Automatic Magnetic Loop Tuner – The Beginning

Somewhere in March 2016, I was in a QSO over our local Brandmeister DMR repeater with other club members. Every Wednesday evening we have a net where we discuss the things we did the past week regarding our hobby and talk about projects we would like to start.

At that time I was rather new to the club, as I only got my licence in February 2016. Two OM’s were talking about Magnetic Loop Antennas. One OM’s liked them allot because of them being less prone to QRM and wanted to build one for the 160m band, the other because of the limited space you need to set one up.
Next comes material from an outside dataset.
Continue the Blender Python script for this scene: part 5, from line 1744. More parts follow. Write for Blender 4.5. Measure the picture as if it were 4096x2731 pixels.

They both had one issue though: it was not easy to keep them in resonance with the frequency of the radio’s VFO. Especially not when they were scrolling over the bands.

“How hard could it be to keep them tuned?” was the first thing that came into my mind, and I immediately started googling. The first result of my search query was the site of Loftur E. Jónasson – TF3LJ / VE2LJX: https://sites.google.com/site/lofturj/to-automatically-tune-a-magnetic-loop-antenna.

When it was my turn to push the PTT button, I informed my fellow OM’s. They were not very enthusiastic about my find. Soon I understood why. Although they were both specialists in radio’s and old school electronics they didn’t know how to program something in Arduino. They thought this project was off limits for them.

I’ve done quite a bit of programming in the past, but other than them, I was not very acquainted with electronics or electric diagrams. We soon realized we could make this project work if we combined our complementary knowledge and experience.

We agreed on a date, and one week later, we were sitting in the shack discussing how we would tackle this innovative project.

Sontheimer Bridge – SWR Bridge

For the Automatic Magnetic Loop Tuner project I needed an SWR Bridge (Standing Wave Ratio) which could handle 200 W. The existing kit of http://www.kitsandparts.com/ could be used if I made some adjustments. Two capacitors and two resistors needed to be thrown away, two capacitors needed to be replaced, and more copper wire was needed then what was provided in the kit. With a price tag of $12 and shipping cost of $15, that’s a waste of money and resources.

Since the design isn’t that complicated, and I’m always interested in learning something new, I decided to make the SWR bridge myself.

The SWR bridge is a tandem match, also known as a Sontheimer bridge. It’s named after it’s inventor, Carl G. Sontheimer.

I started to draw the electrical diagram in Eagle. Eagle, a part of Autodesk, from the creators of AutoCAD amongst other things, can be downloaded here for free. With the free full working version of Eagle you can design PCB’s (Printed Circuit Boards) with a maximum size of 80mm x 100mm and max 2 layers. More than enough for this little project.

When you are finished with the electrical diagram, you can start designing the PCB. It can be a real hassle if you’ve never done it. Fortunately there are a lot of people making tutorials on YouTube, describing how things should be done. I followed the three-part YouTube Eagle tutorial of Jeremy Blum.

Part 1: Schematic Design https://youtu.be/1AXwjZoyNno
Part 2: Printend Circuit Board Layout https://youtu.be/CCTs0mNXY24
Part 3: CAM output and DFM https://youtu.be/oId-h6AeXXE

You’ll need just a little over 90 minutes to watch the three of them. Jeremy explains how you can make your own PCB very well and guided me through the entire process.

Based on the Gerber files that are finally generated by Eagle during the CAM stage, you can ask your PCB manufacturer to produce your PCB. I must say I’m pretty happy with the result.

Sontheimer Bridge. 200 W version.

Now that I have the PCB, I only need to order the other components that need to be placed on it. I can’t wait to test this SWR Bridge and see how it performs.